パリスはまれにみる美少年だったらしい。王子で美少年とくれば、これはもう悲劇的な人生から開始しなければならない。物語とはそういうものである。そこで不吉な予言がトロイ王を震え上がらせることになった。
「パリスのためにトロイは滅ぶ」
このためパリスはなんと山に捨てられ、羊飼いとして育てられることになった。

さて20年ほどが経過し、雲の上では(人間世界の出来事を酒の肴にして笑っているような)脳天気な神々の婚礼式が行われていた。そこに3人の女神が出席していた。
ヘラ、アテナ、アフロディテ。
いずれもとびきりの美しい女神だったという話である。

その3大美女神の足許にコロコロと金のリンゴが転がってきた。見ると「一番美しいかたへ」と書いてある。するとこの3女神は「そのリンゴは私のものよ!」と言い張ってお互いに譲らなかった。

まあしかし少女の喧嘩じゃあるまいし、いい歳をしてあきれ果てた女神たちだ。いずれもとびきりの美しい女神だったらしいが、精神年齢は小学生レベルだったのかもしれない。当然ながら決着はつかず、3女神は金のリンゴ(いったいだれが転がしたのでしょうな。人騒がせ、ではなく神騒がせなヤツだ)と共にゼウスの前に行った。
しかしゼウスという最高神は自分が狙った美しい女神には大いに興味があるのだが、金のリンゴをめぐってアホな争いをしている女神などに興味はない。ゼウスはふと地上を見た。そこにいた羊飼いの青年に目を止めた。
「あの羊飼いに審判させよ」

【 パリス 】

まあしかしなりゆきまかせの無茶苦茶な話があったものだ。かくしてパリスの前に突如現れた3大美女神。しかもこの3女神は自尊心過剰なだけではない。「人間を口説くためにはなんか御褒美をちらつかせて」という打算感覚もしっかりと持っている。こんなんで女神と言えるかのですかね。

ヘラ:私に金のリンゴをくれたら、すべての人々の王にしてあげる。
アテナ:私に金のリンゴをくれたら、世界一の勇士にしてあげる。
アフロディテ:私に金のリンゴをくれたら、人間世界で一番美しいヘレネをあなたにあげる。
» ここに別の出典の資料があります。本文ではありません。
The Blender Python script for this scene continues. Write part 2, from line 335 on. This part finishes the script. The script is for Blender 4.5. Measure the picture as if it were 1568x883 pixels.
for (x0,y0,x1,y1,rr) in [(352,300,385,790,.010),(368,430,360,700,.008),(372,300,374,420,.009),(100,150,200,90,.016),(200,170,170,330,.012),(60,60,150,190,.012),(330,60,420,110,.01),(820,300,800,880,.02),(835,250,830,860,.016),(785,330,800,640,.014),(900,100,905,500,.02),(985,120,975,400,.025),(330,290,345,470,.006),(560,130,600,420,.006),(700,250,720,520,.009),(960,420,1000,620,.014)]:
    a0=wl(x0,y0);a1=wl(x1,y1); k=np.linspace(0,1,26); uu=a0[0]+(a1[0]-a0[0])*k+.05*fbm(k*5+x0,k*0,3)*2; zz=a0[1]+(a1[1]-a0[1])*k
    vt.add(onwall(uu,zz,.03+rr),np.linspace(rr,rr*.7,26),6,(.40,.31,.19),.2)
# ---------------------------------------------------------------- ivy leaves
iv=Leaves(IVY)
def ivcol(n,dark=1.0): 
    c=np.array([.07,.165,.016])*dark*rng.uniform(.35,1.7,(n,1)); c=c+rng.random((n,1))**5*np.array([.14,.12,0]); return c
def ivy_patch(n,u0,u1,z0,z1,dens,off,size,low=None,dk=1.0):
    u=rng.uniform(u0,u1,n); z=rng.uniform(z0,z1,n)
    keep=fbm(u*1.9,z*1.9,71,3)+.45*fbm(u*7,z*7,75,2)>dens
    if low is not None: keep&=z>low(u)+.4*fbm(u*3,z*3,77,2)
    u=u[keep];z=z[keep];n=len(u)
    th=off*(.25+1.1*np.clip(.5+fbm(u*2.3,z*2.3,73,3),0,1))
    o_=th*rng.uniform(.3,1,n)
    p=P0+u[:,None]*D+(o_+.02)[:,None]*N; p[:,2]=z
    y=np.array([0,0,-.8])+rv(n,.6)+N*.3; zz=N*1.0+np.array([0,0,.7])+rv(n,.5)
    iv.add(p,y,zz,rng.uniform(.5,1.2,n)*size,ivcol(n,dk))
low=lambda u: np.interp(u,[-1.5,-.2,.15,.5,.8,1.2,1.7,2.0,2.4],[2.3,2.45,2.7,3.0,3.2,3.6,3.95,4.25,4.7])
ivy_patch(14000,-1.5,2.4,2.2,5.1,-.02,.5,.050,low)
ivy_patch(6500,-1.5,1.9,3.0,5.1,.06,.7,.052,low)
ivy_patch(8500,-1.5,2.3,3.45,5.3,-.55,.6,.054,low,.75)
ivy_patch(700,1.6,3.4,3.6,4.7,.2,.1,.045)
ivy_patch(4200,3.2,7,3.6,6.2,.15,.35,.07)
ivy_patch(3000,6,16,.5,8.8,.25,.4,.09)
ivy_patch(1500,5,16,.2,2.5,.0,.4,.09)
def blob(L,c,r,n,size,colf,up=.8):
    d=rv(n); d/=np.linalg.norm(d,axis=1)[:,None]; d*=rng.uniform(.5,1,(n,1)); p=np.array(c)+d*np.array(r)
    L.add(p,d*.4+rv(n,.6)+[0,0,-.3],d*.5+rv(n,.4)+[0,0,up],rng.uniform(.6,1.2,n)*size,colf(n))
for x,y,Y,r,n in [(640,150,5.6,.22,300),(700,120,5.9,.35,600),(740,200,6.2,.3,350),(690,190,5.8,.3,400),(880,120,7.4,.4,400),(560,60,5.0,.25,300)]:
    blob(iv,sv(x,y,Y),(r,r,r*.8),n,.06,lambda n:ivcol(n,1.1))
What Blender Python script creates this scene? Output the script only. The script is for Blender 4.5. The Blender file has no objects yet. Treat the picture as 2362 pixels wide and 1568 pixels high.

まあしかしひどい女神たちがいたものだ。たかが金のリンゴ1個をめぐってアホな争いをしたあげく、人間世界をバカにしたような御褒美を用意したものだ。あなたならどれを選びます?

ともあれパリスは(迷うことなく、と伝えられている)金のリンゴをアフロディテに渡した。
美青年の胸中やいかに。権力よりも、名誉よりも、なんと「世界一の美女」を選んだのだ。しかもその美女は人妻(どころかお妃)なのに、である。羊飼いの青年にとって性欲はどの「欲」よりも勝るという教訓だろうか。いやいやこんな馬鹿げた神話に教訓などあろうはずはない。